Parallelism on the JVM

Processes

Usually an Operating system can run multiple processes simultaneously.

A process is an instance of a program that is executing in the OS. The same program can be started as a process more than once, or even simultaneously in the same OS.

The OS multiplexes many different processes and a limited number of CPUs, so that they get time slices of execution. This mechanism is called multitasking. Thus OS exhibits parallelism. Two different processes cannot access each other’s memory directly – they are isolated. Thus sharing data between process is hard.

Each process can contain multiple independent concurrency units called threads. Threads can be started from within the same program, and they share the same memory address space. Each thread its own program counter and a program stack. Program counter keeps track of the position of the program on that program stack.

JVM Threads

They cannot modify each other’s stack memory. They can only modify the heap memory.

Each JVM process starts with a main thread. To start additional threads:

1. Define a Thread subclass.
2. Instantiate the subclass. Override the run method.
3. Call start on the instance.
4. Call join on the instance to block execution of the main thread whereever we want the output of the spawned thread. So wherever the join is called, the main thread waits until the thread to be joined completes and returns.

The Thread subclass defines the code that the thread will execute. The same custom Thread subclass can be used to start multiple threads.

Example:

class HelloThread extends Thread {
    override def run() {
        println("Hello")
        println("World")
    }
}

val t1 = new HelloThread
val t2 = new HelloThread
t1.start()
t2.start()
t1.join()
t2.join()

Output:

// first run
> Hello
> World
> Hello
> World

// second run
> Hello
> Hello
> World
> World

Atomicity and Synchronized

As seen above, separate statements in two threads can overlap since they execute in parallel. In some cases, we want to ensure that a sequence of statements in a specific thread executes at once without interruption. Eg. Withdrawing money from a bank account and updating the remaining balance.

An operation is atomic if it appears as if it occurred instantaneously from the point of view of other threads.

Atomicity is achieved by using the synchronized block. This block must be invoked on instance of some object. Code inside this block is never executed by 2 threads at the same time. JVM ensures this by something called as a monitor in each object. Atmost 1 thread can own a monitor at one time.

Example: The above example can be modified so that the print operations are atomic as below:

class HelloThread extends Thread {
  private val x = new AnyRef {}
  override def run() = x.synchronized {
    println("Hello")
    println("World")
  }
}

Different threads use the synchronized block to agree on unique values. The synchronized block is an example of a synchronization primitive, a construct which allows thread to safely exchange information.

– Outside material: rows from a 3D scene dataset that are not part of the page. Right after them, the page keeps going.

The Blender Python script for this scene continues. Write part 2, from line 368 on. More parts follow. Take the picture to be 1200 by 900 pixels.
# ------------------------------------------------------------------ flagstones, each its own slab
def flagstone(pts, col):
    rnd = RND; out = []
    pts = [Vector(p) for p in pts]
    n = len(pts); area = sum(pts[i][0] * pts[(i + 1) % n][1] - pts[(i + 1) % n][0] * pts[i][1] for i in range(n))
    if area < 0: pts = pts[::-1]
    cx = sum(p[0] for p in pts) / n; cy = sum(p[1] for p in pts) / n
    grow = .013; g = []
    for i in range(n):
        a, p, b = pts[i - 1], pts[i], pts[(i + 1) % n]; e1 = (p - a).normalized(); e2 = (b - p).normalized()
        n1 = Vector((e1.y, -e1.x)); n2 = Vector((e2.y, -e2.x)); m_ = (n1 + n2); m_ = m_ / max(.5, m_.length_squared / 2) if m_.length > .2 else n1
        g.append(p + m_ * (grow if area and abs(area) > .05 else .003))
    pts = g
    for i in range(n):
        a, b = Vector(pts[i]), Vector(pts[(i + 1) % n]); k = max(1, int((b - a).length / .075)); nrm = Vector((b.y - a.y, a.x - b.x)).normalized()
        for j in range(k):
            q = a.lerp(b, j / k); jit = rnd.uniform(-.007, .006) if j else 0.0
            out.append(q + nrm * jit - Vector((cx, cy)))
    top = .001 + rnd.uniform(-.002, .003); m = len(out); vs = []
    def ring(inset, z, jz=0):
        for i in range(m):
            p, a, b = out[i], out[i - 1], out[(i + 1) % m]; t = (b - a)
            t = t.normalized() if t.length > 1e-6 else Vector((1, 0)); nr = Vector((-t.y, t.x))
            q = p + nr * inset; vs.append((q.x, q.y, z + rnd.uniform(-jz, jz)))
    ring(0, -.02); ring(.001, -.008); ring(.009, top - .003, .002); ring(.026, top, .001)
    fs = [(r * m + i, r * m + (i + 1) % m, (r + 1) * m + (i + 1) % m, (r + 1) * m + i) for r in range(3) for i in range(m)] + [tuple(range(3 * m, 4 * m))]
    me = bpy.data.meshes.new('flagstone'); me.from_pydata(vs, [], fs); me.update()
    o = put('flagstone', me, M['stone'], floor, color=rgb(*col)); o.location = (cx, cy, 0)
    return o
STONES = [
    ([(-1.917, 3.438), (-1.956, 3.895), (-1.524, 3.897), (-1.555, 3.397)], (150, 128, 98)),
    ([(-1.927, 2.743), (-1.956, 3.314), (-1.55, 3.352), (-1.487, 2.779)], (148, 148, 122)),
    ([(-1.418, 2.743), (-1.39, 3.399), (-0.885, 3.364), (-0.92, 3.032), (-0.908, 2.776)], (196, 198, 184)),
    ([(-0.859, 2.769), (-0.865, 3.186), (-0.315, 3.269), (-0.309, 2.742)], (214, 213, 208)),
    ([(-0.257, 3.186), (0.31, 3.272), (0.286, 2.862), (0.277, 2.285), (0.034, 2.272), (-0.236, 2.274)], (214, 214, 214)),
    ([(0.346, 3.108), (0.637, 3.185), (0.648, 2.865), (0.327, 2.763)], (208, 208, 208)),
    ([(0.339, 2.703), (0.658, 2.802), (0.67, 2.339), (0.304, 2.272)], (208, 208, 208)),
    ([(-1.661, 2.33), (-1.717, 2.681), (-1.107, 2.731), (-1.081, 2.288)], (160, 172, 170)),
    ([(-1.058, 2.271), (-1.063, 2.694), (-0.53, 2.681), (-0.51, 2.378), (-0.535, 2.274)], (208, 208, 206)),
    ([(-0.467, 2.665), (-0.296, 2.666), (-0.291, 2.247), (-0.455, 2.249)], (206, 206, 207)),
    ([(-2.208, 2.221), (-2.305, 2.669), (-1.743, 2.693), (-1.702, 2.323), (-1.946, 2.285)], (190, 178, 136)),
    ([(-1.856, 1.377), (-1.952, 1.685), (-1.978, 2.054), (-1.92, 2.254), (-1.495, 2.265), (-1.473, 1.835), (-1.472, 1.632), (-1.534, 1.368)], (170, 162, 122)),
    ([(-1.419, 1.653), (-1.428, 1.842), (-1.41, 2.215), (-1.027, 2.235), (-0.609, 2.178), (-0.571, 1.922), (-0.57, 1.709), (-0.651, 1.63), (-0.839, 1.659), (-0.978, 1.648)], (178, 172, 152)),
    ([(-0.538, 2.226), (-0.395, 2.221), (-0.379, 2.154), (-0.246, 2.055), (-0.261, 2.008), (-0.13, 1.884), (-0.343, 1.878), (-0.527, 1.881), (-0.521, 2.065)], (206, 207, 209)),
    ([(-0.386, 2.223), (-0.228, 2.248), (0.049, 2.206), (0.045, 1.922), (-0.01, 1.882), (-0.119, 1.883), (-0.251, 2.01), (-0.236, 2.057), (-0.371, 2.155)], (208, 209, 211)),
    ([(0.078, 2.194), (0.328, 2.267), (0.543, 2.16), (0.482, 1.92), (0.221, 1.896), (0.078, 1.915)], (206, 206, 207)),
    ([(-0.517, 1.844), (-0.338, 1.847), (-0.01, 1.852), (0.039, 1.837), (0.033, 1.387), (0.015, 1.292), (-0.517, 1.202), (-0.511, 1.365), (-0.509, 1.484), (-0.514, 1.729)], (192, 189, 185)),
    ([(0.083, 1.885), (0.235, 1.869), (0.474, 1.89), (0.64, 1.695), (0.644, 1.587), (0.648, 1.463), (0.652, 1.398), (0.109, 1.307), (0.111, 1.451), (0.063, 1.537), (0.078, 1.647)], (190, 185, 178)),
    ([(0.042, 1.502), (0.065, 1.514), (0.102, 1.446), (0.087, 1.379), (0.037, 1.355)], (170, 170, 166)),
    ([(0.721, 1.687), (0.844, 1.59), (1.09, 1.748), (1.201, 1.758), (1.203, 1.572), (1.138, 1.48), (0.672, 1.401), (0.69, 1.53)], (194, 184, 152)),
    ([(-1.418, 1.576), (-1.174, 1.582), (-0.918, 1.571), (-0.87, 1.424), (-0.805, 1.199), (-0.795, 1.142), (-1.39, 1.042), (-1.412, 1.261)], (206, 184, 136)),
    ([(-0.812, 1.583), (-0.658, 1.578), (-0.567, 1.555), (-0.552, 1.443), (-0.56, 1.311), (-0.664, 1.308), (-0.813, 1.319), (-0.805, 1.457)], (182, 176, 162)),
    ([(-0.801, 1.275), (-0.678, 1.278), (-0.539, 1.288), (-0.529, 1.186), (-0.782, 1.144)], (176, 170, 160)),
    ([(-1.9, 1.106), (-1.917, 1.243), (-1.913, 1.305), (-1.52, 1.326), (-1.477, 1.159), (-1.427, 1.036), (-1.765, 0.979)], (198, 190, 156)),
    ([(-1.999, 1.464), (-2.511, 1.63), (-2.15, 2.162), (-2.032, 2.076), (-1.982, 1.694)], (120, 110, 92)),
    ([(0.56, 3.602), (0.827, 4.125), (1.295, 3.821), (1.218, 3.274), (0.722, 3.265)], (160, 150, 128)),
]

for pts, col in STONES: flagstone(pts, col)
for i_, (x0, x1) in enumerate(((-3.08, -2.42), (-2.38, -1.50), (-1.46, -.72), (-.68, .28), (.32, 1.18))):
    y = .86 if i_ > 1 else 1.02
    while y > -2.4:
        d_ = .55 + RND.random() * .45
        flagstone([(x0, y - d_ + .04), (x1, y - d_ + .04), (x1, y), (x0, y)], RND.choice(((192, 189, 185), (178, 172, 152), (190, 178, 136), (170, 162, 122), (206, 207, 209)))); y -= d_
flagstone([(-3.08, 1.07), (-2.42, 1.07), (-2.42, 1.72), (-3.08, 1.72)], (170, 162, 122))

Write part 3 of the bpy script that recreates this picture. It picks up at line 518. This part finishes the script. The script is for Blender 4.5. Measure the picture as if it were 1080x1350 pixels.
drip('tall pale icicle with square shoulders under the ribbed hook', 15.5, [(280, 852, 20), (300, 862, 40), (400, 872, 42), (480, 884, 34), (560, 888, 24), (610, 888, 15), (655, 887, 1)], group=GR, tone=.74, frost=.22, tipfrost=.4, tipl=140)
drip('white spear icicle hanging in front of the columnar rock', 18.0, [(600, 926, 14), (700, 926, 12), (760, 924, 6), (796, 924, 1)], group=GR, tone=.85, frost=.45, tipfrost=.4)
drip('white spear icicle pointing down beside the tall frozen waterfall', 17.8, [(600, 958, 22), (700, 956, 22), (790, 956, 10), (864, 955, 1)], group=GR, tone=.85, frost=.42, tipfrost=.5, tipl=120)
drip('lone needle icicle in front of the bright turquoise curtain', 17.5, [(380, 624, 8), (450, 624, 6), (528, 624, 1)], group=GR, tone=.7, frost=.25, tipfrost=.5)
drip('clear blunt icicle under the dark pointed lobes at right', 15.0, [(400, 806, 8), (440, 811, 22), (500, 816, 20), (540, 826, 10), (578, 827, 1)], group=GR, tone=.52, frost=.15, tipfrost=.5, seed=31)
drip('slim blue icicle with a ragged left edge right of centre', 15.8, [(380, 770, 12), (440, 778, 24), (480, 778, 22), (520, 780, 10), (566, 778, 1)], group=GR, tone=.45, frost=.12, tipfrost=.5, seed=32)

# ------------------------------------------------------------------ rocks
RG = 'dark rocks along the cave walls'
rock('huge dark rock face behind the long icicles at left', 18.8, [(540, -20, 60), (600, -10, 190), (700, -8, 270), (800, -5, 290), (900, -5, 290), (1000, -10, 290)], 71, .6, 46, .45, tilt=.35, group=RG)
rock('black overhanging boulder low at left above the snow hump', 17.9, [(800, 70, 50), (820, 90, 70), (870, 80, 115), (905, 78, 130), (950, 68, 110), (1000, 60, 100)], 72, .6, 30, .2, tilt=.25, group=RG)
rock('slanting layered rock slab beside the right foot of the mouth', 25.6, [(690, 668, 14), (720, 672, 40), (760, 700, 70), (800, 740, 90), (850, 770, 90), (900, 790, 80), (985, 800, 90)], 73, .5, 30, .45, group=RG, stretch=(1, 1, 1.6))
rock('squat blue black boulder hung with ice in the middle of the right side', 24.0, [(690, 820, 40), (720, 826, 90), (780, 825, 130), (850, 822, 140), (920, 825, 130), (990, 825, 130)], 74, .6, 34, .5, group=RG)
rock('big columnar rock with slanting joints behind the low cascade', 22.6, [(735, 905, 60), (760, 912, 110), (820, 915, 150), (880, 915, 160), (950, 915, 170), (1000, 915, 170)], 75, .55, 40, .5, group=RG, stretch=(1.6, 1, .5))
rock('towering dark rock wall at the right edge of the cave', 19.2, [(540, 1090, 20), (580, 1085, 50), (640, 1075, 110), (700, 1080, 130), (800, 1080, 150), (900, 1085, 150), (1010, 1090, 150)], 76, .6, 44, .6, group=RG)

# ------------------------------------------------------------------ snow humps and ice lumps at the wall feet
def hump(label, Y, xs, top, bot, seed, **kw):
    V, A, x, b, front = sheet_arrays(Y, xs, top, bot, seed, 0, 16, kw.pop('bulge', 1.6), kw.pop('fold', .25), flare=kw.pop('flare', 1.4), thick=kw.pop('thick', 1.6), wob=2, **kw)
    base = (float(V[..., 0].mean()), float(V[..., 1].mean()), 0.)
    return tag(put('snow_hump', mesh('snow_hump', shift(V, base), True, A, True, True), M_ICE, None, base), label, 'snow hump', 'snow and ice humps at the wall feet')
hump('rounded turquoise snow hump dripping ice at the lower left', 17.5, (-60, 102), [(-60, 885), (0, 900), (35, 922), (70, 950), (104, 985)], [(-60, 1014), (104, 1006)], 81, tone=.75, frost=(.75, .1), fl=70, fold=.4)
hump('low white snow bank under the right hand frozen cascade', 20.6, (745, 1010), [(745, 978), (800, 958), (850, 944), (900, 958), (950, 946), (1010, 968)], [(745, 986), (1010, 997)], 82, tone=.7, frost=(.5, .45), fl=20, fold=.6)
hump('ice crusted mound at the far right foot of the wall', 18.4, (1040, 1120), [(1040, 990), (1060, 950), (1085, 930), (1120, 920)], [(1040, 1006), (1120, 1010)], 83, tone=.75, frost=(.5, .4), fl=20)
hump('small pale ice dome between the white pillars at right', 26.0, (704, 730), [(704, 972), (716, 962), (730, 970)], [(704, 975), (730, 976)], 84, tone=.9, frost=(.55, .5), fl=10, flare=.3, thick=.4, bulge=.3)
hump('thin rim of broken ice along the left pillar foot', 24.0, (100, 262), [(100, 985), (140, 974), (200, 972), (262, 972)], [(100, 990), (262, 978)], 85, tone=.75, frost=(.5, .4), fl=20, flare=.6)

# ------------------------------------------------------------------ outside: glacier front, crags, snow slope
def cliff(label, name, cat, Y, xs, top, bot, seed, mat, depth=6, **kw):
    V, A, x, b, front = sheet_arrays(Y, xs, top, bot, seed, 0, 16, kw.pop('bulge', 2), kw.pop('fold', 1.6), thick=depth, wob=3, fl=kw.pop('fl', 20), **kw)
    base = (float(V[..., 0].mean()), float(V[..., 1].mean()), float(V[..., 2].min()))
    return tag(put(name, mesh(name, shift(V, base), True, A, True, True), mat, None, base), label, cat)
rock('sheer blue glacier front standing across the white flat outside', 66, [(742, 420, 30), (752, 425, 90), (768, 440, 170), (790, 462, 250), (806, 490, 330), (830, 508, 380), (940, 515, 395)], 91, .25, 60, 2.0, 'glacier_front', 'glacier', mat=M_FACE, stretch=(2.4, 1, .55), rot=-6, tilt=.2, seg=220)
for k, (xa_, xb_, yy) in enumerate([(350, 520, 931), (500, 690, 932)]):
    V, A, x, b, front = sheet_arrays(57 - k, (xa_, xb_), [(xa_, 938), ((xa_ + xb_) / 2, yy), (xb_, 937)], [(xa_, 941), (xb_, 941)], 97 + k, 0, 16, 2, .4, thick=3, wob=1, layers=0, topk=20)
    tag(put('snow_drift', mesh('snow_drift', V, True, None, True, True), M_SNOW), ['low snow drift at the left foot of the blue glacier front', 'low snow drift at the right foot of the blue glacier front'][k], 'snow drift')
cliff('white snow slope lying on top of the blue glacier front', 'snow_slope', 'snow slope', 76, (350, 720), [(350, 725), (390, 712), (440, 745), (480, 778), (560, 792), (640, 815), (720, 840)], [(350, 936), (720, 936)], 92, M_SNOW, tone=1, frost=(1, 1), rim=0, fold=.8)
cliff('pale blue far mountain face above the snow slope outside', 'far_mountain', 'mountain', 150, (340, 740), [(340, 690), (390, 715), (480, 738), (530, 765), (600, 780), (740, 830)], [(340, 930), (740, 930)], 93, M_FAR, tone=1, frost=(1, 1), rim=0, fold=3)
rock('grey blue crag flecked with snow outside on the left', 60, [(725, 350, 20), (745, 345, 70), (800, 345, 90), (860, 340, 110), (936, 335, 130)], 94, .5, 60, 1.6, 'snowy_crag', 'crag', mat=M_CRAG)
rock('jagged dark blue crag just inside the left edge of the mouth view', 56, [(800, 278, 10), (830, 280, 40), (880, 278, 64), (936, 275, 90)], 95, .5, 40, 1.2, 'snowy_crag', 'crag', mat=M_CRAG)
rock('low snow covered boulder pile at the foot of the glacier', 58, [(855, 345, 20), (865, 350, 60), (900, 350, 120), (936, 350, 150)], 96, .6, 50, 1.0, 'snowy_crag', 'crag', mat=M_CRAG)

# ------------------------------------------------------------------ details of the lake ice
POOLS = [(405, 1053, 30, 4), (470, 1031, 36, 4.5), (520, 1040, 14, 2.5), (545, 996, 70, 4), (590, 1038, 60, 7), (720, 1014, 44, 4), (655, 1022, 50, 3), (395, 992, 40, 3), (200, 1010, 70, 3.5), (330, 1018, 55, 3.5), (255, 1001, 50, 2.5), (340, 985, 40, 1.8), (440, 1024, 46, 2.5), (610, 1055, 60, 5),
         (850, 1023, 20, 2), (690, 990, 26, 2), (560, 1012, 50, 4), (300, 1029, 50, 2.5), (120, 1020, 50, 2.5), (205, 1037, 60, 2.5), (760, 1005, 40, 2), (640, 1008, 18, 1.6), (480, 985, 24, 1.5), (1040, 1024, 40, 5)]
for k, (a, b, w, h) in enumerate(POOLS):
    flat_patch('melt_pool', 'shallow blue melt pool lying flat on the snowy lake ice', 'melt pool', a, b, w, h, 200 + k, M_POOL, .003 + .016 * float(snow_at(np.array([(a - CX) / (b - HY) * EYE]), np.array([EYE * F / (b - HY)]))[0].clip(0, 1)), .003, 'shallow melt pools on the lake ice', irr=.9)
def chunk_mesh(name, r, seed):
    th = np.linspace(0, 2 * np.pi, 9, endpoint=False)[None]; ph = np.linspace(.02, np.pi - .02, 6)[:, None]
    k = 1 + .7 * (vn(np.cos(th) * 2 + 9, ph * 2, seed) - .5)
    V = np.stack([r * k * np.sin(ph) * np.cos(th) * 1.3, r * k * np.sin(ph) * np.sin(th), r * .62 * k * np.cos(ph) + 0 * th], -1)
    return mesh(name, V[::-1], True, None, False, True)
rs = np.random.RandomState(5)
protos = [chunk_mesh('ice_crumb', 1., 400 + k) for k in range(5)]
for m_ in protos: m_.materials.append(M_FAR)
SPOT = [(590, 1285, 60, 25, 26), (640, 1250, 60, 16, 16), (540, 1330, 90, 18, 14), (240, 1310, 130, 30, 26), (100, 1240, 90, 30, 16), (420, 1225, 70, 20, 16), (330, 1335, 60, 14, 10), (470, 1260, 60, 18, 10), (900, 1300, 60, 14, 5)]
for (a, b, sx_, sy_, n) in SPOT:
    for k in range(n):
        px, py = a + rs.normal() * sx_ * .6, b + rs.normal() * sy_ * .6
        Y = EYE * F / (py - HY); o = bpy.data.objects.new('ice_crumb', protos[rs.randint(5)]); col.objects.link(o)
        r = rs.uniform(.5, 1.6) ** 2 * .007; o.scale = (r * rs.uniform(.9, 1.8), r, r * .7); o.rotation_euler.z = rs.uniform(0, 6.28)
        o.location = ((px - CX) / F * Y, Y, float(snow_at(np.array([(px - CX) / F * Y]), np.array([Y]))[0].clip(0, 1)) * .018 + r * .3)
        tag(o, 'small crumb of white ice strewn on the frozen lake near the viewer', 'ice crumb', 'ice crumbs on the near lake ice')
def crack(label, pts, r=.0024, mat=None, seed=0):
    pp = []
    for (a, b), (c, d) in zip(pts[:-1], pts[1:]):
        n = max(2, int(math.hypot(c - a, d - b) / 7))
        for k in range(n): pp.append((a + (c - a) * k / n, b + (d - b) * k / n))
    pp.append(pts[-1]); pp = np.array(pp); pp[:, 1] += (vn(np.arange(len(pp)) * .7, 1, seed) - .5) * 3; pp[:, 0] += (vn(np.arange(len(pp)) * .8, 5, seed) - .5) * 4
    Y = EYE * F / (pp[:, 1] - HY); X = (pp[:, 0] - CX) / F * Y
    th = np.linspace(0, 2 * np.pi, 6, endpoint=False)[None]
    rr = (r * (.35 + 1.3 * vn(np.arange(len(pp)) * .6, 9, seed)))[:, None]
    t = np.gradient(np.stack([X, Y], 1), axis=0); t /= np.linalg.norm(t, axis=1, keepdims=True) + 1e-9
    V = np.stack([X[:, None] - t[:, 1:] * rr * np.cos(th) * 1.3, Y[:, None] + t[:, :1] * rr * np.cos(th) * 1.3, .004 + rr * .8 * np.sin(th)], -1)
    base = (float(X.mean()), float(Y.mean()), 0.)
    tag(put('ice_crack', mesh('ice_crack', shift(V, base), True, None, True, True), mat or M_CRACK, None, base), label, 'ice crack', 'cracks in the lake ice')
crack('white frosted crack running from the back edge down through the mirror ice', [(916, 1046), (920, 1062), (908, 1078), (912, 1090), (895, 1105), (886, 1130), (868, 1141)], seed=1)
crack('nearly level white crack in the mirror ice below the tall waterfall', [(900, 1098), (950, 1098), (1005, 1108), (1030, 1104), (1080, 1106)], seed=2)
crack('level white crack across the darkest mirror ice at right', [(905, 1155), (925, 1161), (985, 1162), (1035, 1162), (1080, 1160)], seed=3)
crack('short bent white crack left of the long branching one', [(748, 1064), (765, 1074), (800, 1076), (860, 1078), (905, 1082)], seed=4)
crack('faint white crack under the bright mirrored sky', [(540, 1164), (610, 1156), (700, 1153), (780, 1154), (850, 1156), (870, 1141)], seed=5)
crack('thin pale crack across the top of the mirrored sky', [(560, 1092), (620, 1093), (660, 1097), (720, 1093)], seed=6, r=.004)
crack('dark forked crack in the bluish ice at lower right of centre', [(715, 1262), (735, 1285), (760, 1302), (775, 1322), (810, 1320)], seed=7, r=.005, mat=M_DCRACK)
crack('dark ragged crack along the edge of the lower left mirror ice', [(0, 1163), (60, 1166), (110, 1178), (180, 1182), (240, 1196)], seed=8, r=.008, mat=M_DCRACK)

Composition with the synchronized block

  class Account(private var amount: Int = 0) {
    def transfer(target: Account, n: Int) = this.synchronized {
      target.synchronized {
        this.amount -= n
        target.amount += n
      }
    }
  }

Here we do not want to have a single global synchronized block as it will become a bottle neck if there are many transfers occurring between different sets of accounts. Hence we use more fine grained synchronization on just the source account say A1 and target account sat A2. So the thread obtains monitors on both accounts and performs the transfer. While this is happening, another transfer A3 and A4 may execute in parallel since we are not using a global synchronized block.

Deadlocks

Deadlock is a scenario in which two or more threads compete for resources (such as monitor ownership), and wait for each to finish without releasing the already acquired resources.

val a = new Account(50)
val b = new Account(70)

// thread T1
a.transfer(b, 10)
// thread T2
b.transfer(a, 10)

Here T1 acquires monitor on a and waits to acquire monitor on b. And T2 acquires monitor on b and waits to acquire monitor on a.

Thus both keep on waiting forever.

Resolving Deadlocks:

One approach is to always acquire resources in the same order. This assumes an ordering relationship on the resources.

In the accounts example above, we can do this by achieving a unique id to each account, and define the ordering in the transfer based on the uid.

val uid = getUniqueUid()
private def lockAndTransfer(target: Account, n: Int) = this.synchronized {
  target.synchronized {
    this.amount -= n
    target.amount += n
  }
}
def transfer(target: Account, n: Int) = {
  if (this.uid < target.uid) this.lockAndTransfer(target, n)
  else target.lockAndTransfer(this, -n)
}

Java Memory model

A Memory model is a set of rules that describes how threads interact when accessing shared memory. The memory model for the JVM is the Java Memory Model.

1. Two threads writing to separate locations in memory do not need synchronization on the writes.
2. A thread X that calls join on another thread Y is guaranteed to observe all the writes by thread Y after join returns.